### THE INPUT

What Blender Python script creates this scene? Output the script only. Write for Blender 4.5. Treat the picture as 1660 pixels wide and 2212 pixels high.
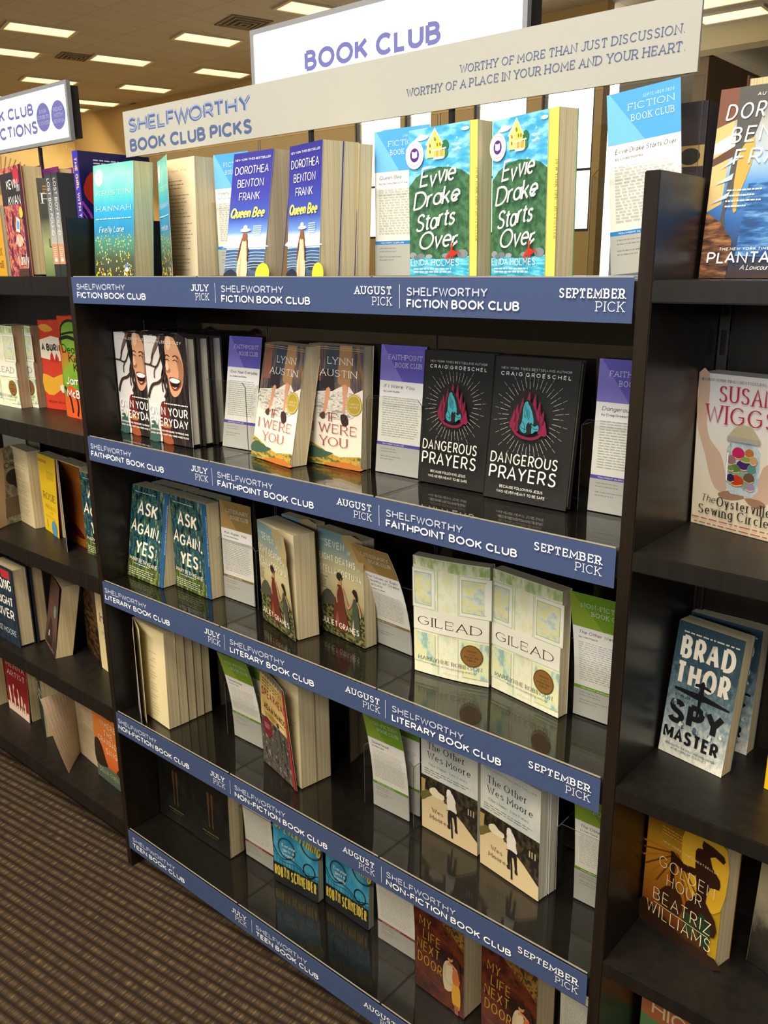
import bpy, bmesh, math, random
from mathutils import Vector, Matrix

# ------------------------------------------------------------------ camera, world, lights, exposure
for o in list(bpy.data.objects):
    bpy.data.objects.remove(o, do_unlink=True)
SC = bpy.context.scene
COL = SC.collection
Z0 = 1.35                                   # height of the top shelf above the carpet
CAM = (1.6059, -0.9313, Z0 + 0.0139)
cd = bpy.data.cameras.new('camera')
cam = bpy.data.objects.new('camera', cd)
COL.objects.link(cam)
cd.sensor_fit = 'VERTICAL'
cd.sensor_height = 36.0
cd.lens = 36.0 * 1873.35 / 2212.0
cd.clip_start = 0.05
cd.clip_end = 200
yaw, pitch, roll = 0.7126, -0.2757, -0.0090
f = Vector((-math.sin(yaw) * math.cos(pitch), math.cos(yaw) * math.cos(pitch), math.sin(pitch)))
r = Vector((math.cos(yaw), math.sin(yaw), 0))
u = r.cross(f)
r2 = r * math.cos(roll) + u * math.sin(roll)
u2 = -r * math.sin(roll) + u * math.cos(roll)
m = Matrix(((r2.x, u2.x, -f.x), (r2.y, u2.y, -f.y), (r2.z, u2.z, -f.z))).to_4x4()
m.translation = Vector(CAM)
cam.matrix_world = m
SC.camera = cam

w = bpy.data.worlds.new('world')
SC.world = w
w.use_nodes = True
w.node_tree.nodes['Background'].inputs[0].default_value = (0.90, 0.92, 1.0, 1)
w.node_tree.nodes['Background'].inputs[1].default_value = 0.30

SC.view_settings.view_transform = 'Standard'
SC.view_settings.look = 'None'
SC.view_settings.gamma = 1.0
SC.view_settings.use_curve_mapping = False
SC.view_settings.exposure = 0.10
SC.cycles.max_bounces = 6
SC.cycles.diffuse_bounces = 3
SC.cycles.glossy_bounces = 3
SC.cycles.transparent_max_bounces = 24
SC.cycles.transmission_bounces = 4
SC.cycles.caustics_reflective = False
SC.cycles.caustics_refractive = False
SC.cycles.sample_clamp_indirect = 3.0
SC.cycles.use_denoising = True


def area(name, loc, target, sx, sy, power, col):
    d = bpy.data.lights.new(name, 'AREA')
    d.shape = 'RECTANGLE'
    d.size, d.size_y, d.energy, d.color = sx, sy, power, col
    o = bpy.data.objects.new(name, d)
    COL.objects.link(o)
    o.location = loc
    o.rotation_euler = (Vector(target) - Vector(loc)).to_track_quat('-Z', 'Y').to_euler()
    return o


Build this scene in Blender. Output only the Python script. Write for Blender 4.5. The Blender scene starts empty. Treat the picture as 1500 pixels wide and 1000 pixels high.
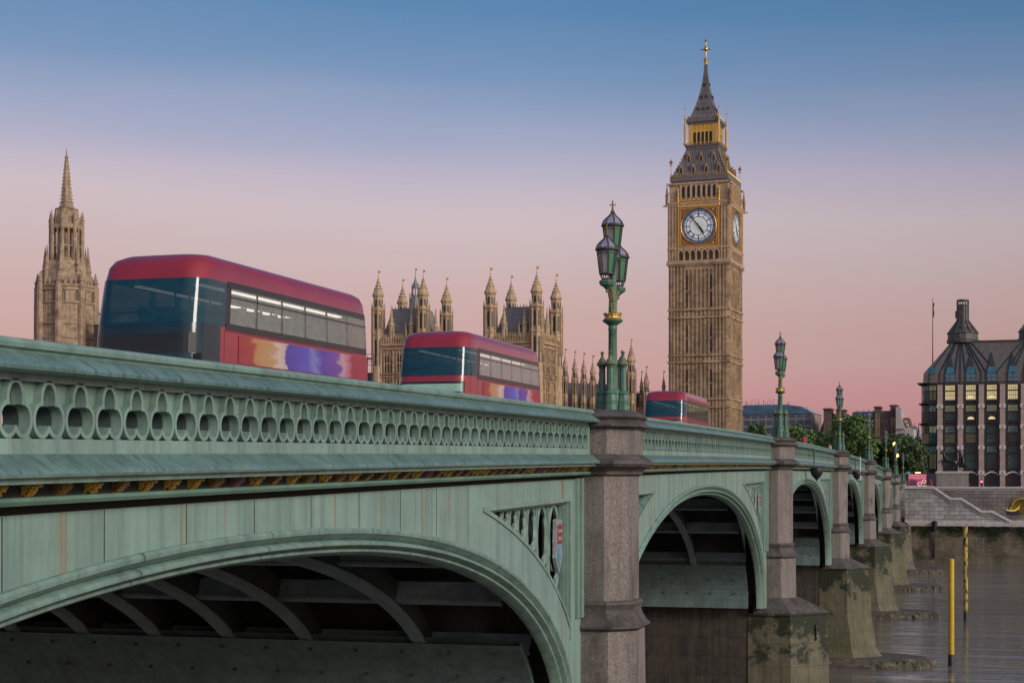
import bpy, bmesh, math, random
from mathutils import Vector, Matrix
R = math.radians
PI = math.pi
random.seed(7)
scene = bpy.context.scene
col = scene.collection

# ------------------------------------------------------------------ camera, sky, sun, exposure
FPX, HOR, PSI = 2300.0, 712.0, math.atan(641 / 2300.0)     # focal length and horizon in photo pixels, heading
cs, sn = math.cos(PSI), math.sin(PSI)
cam = bpy.data.objects.new("camera", bpy.data.cameras.new("camera"))
col.objects.link(cam)
cam.rotation_euler = (R(90), 0, PSI)
cam.data.sensor_width = 36
cam.data.lens = 36 * FPX / 1500
cam.data.shift_y = (HOR - 500) / 1500
cam.data.clip_end = 6000
scene.camera = cam

SUN_AZ = (0.90, -0.44)
wd = bpy.data.worlds.new("World"); scene.world = wd; wd.use_nodes = True
nt = wd.node_tree; nt.nodes.clear()
def N(nt, t, **k):
    n = nt.nodes.new(t)
    for a, v in k.items():
        if a == 'ins':
            for i, x in v.items(): n.inputs[i].default_value = x
        else: setattr(n, a, v)
    return n
def s2l(c):
    return tuple((x / 12.92 if x <= .04045 else ((x + .055) / 1.055) ** 2.4) for x in (v / 255 for v in c))
def ramp(nt, pts, interp='LINEAR'):
    r = nt.nodes.new('ShaderNodeValToRGB'); r.color_ramp.interpolation = interp
    e = r.color_ramp.elements
    while len(e) < len(pts): e.new(0.5)
    for k, (p, c) in enumerate(pts):
        e[k].position = p; e[k].color = (*c, 1) if len(c) == 3 else c
    return r
L = nt.links.new
tc = N(nt, 'ShaderNodeTexCoord')
sep = N(nt, 'ShaderNodeSeparateXYZ'); L(tc.outputs['Generated'], sep.inputs[0])
nz = N(nt, 'ShaderNodeTexNoise', ins={'Scale': 2.2, 'Detail': 3.0}); 
mp = N(nt, 'ShaderNodeMapping'); mp.inputs['Scale'].default_value = (1, 1, 9); L(tc.outputs['Generated'], mp.inputs[0]); L(mp.outputs[0], nz.inputs['Vector'])
n0 = N(nt, 'ShaderNodeMath', operation='MULTIPLY_ADD', ins={1: 0.035, 2: -0.0175}); L(nz.outputs[0], n0.inputs[0])
el = N(nt, 'ShaderNodeMath', operation='ADD'); L(sep.outputs[2], el.inputs[0]); L(n0.outputs[0], el.inputs[1])
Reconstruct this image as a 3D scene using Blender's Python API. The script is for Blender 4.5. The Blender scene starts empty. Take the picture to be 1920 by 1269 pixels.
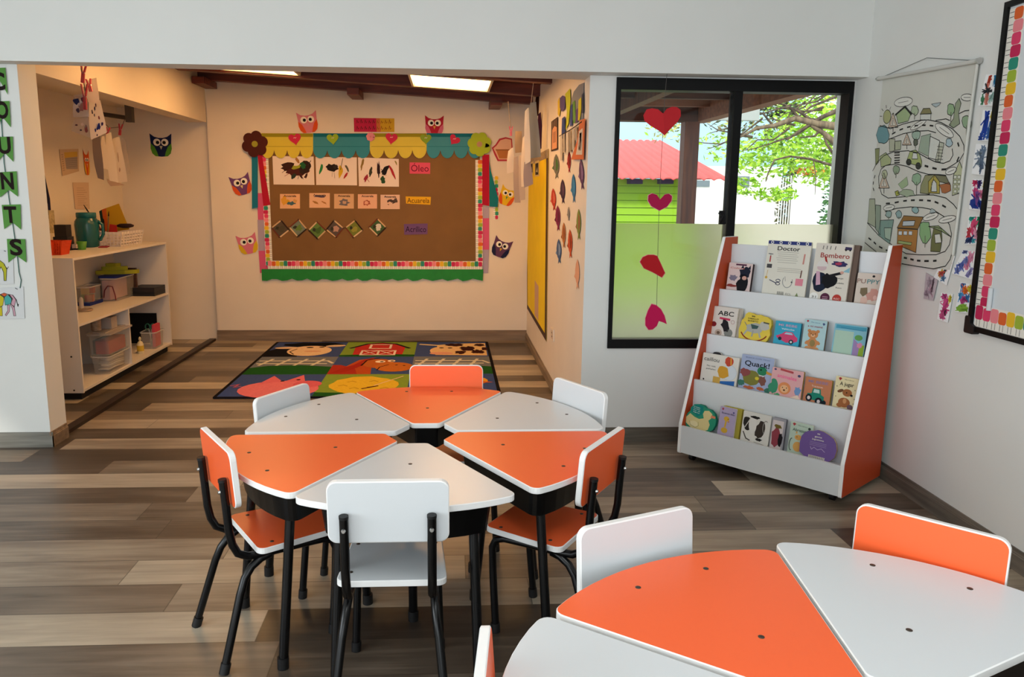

### TASK TO COMPLETE
Write the material out again exactly as it appears, dropping the pictures.

### ANSWER TO THE EXERCISE
What Blender Python script creates this scene? Output the script only. Write for Blender 4.5. Treat the picture as 1660 pixels wide and 2212 pixels high.
import bpy, bmesh, math, random
from mathutils import Vector, Matrix

# ------------------------------------------------------------------ camera, world, lights, exposure
for o in list(bpy.data.objects):
    bpy.data.objects.remove(o, do_unlink=True)
SC = bpy.context.scene
COL = SC.collection
Z0 = 1.35                                   # height of the top shelf above the carpet
CAM = (1.6059, -0.9313, Z0 + 0.0139)
cd = bpy.data.cameras.new('camera')
cam = bpy.data.objects.new('camera', cd)
COL.objects.link(cam)
cd.sensor_fit = 'VERTICAL'
cd.sensor_height = 36.0
cd.lens = 36.0 * 1873.35 / 2212.0
cd.clip_start = 0.05
cd.clip_end = 200
yaw, pitch, roll = 0.7126, -0.2757, -0.0090
f = Vector((-math.sin(yaw) * math.cos(pitch), math.cos(yaw) * math.cos(pitch), math.sin(pitch)))
r = Vector((math.cos(yaw), math.sin(yaw), 0))
u = r.cross(f)
r2 = r * math.cos(roll) + u * math.sin(roll)
u2 = -r * math.sin(roll) + u * math.cos(roll)
m = Matrix(((r2.x, u2.x, -f.x), (r2.y, u2.y, -f.y), (r2.z, u2.z, -f.z))).to_4x4()
m.translation = Vector(CAM)
cam.matrix_world = m
SC.camera = cam

w = bpy.data.worlds.new('world')
SC.world = w
w.use_nodes = True
w.node_tree.nodes['Background'].inputs[0].default_value = (0.90, 0.92, 1.0, 1)
w.node_tree.nodes['Background'].inputs[1].default_value = 0.30

SC.view_settings.view_transform = 'Standard'
SC.view_settings.look = 'None'
SC.view_settings.gamma = 1.0
SC.view_settings.use_curve_mapping = False
SC.view_settings.exposure = 0.10
SC.cycles.max_bounces = 6
SC.cycles.diffuse_bounces = 3
SC.cycles.glossy_bounces = 3
SC.cycles.transparent_max_bounces = 24
SC.cycles.transmission_bounces = 4
SC.cycles.caustics_reflective = False
SC.cycles.caustics_refractive = False
SC.cycles.sample_clamp_indirect = 3.0
SC.cycles.use_denoising = True


def area(name, loc, target, sx, sy, power, col):
    d = bpy.data.lights.new(name, 'AREA')
    d.shape = 'RECTANGLE'
    d.size, d.size_y, d.energy, d.color = sx, sy, power, col
    o = bpy.data.objects.new(name, d)
    COL.objects.link(o)
    o.location = loc
    o.rotation_euler = (Vector(target) - Vector(loc)).to_track_quat('-Z', 'Y').to_euler()
    return o


Build this scene in Blender. Output only the Python script. Write for Blender 4.5. The Blender scene starts empty. Treat the picture as 1500 pixels wide and 1000 pixels high.
import bpy, bmesh, math, random
from mathutils import Vector, Matrix
R = math.radians
PI = math.pi
random.seed(7)
scene = bpy.context.scene
col = scene.collection

# ------------------------------------------------------------------ camera, sky, sun, exposure
FPX, HOR, PSI = 2300.0, 712.0, math.atan(641 / 2300.0)     # focal length and horizon in photo pixels, heading
cs, sn = math.cos(PSI), math.sin(PSI)
cam = bpy.data.objects.new("camera", bpy.data.cameras.new("camera"))
col.objects.link(cam)
cam.rotation_euler = (R(90), 0, PSI)
cam.data.sensor_width = 36
cam.data.lens = 36 * FPX / 1500
cam.data.shift_y = (HOR - 500) / 1500
cam.data.clip_end = 6000
scene.camera = cam

SUN_AZ = (0.90, -0.44)
wd = bpy.data.worlds.new("World"); scene.world = wd; wd.use_nodes = True
nt = wd.node_tree; nt.nodes.clear()
def N(nt, t, **k):
    n = nt.nodes.new(t)
    for a, v in k.items():
        if a == 'ins':
            for i, x in v.items(): n.inputs[i].default_value = x
        else: setattr(n, a, v)
    return n
def s2l(c):
    return tuple((x / 12.92 if x <= .04045 else ((x + .055) / 1.055) ** 2.4) for x in (v / 255 for v in c))
def ramp(nt, pts, interp='LINEAR'):
    r = nt.nodes.new('ShaderNodeValToRGB'); r.color_ramp.interpolation = interp
    e = r.color_ramp.elements
    while len(e) < len(pts): e.new(0.5)
    for k, (p, c) in enumerate(pts):
        e[k].position = p; e[k].color = (*c, 1) if len(c) == 3 else c
    return r
L = nt.links.new
tc = N(nt, 'ShaderNodeTexCoord')
sep = N(nt, 'ShaderNodeSeparateXYZ'); L(tc.outputs['Generated'], sep.inputs[0])
nz = N(nt, 'ShaderNodeTexNoise', ins={'Scale': 2.2, 'Detail': 3.0}); 
mp = N(nt, 'ShaderNodeMapping'); mp.inputs['Scale'].default_value = (1, 1, 9); L(tc.outputs['Generated'], mp.inputs[0]); L(mp.outputs[0], nz.inputs['Vector'])
n0 = N(nt, 'ShaderNodeMath', operation='MULTIPLY_ADD', ins={1: 0.035, 2: -0.0175}); L(nz.outputs[0], n0.inputs[0])
el = N(nt, 'ShaderNodeMath', operation='ADD'); L(sep.outputs[2], el.inputs[0]); L(n0.outputs[0], el.inputs[1])
Reconstruct this image as a 3D scene using Blender's Python API. The script is for Blender 4.5. The Blender scene starts empty. Take the picture to be 1920 by 1269 pixels.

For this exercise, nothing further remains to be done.